Mais pour atteindre de tels objectifs par l’augmentation du PIB, il faudrait des taux de croissance à la chinoise, et cela, dans une période où l’Italie est déclarée officiellement en récession, où toute l’Europe est sur le point de l’y rejoindre, l’Euro vacille, les USA sont à l’arrêt et l’économie des pays émergents est en repli. C’est le monde entier qui est en proie à une crise financière qui s’ajoute à la crise environnementale – dont personne ne veut plus parler – et au bouleversement des marchés des matières premières – en premier lieu celui des ressources alimentaires – sur lesquels les capitaux spéculatifs sont en train de se reverser après s’être retirés des obligations d’État (et pas seulement italiennes). Interrogés en aparte, rares sont les économistes croyant qu’il pourra y avoir une croissance dans les années qui viennent.  Beaucoup prévoient exactement le contraire, mais aucun n’ose le dire. Il faut en finir avec cette farce. Il est temps de penser – et de projeter sérieusement – un monde capable de satisfaire les besoins de tous et de permettre une vie digne à tout un chacun, même sans « croissance ». Simplement en valorisant les ressources humaines, le patrimoine des savoirs, les sources d’énergie et les ressources matérielles renouvelables, les installations et équipements déjà existants, en les rénovant et modifiant uniquement pour faire mieux avec moins. Il n’y a là rien d’utopique : il suffit pour cela – et ce n’est pas rien – que les hommes et femmes de bons sens et de bonne volonté s’y engagent.
NdT

*Bocconien : de l’Université Bocconi de Milan.

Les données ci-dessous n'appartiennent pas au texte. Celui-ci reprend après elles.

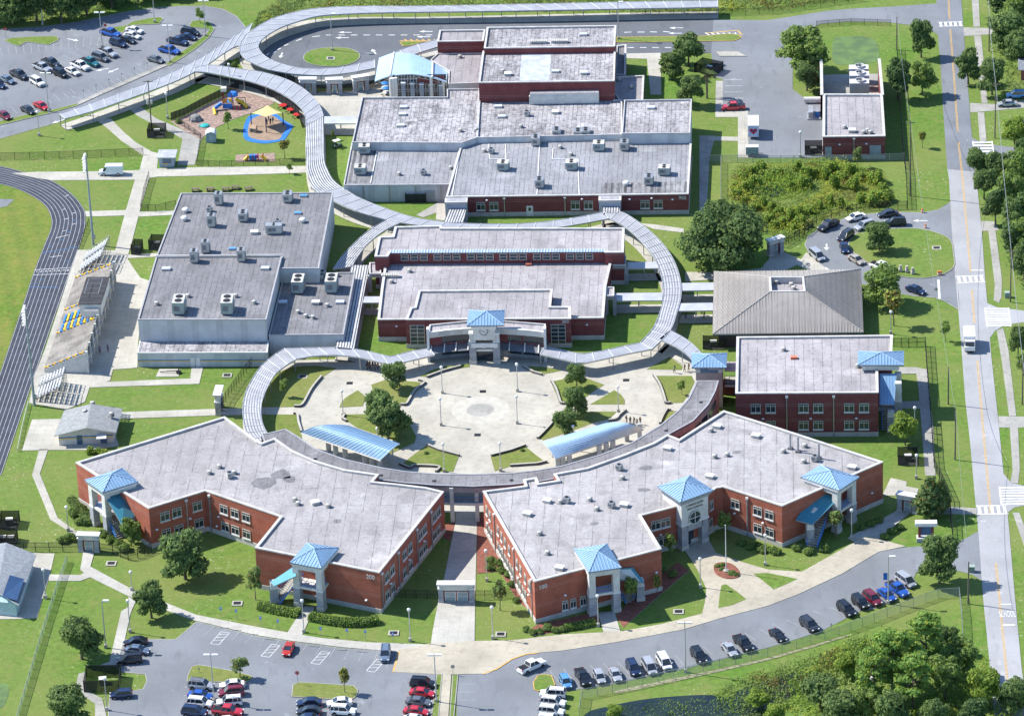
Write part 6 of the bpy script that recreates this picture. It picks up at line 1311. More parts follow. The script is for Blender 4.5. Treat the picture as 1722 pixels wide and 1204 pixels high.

** Matteo Renzi : maire de Florence classé au « centre-gauche » (Parti démocratique, ex-PCI)
*** Sergio Marchionne : cet Italo-Canadien de 59 ans est le directeur général du groupe Fiat depuis 2004 et vice-président non exécutif du CA du groupe bancaire suisse UBS depuis février 2008. Artisan du “redéploiement” mondial du groupe automobile italien (déplacement de la production vers la Pologne et le Brésil), il mène la vie dure à ses ouvriers italiens et a pris le contrôle de Chrysler et d’Opel (filiale allemande de General Motors).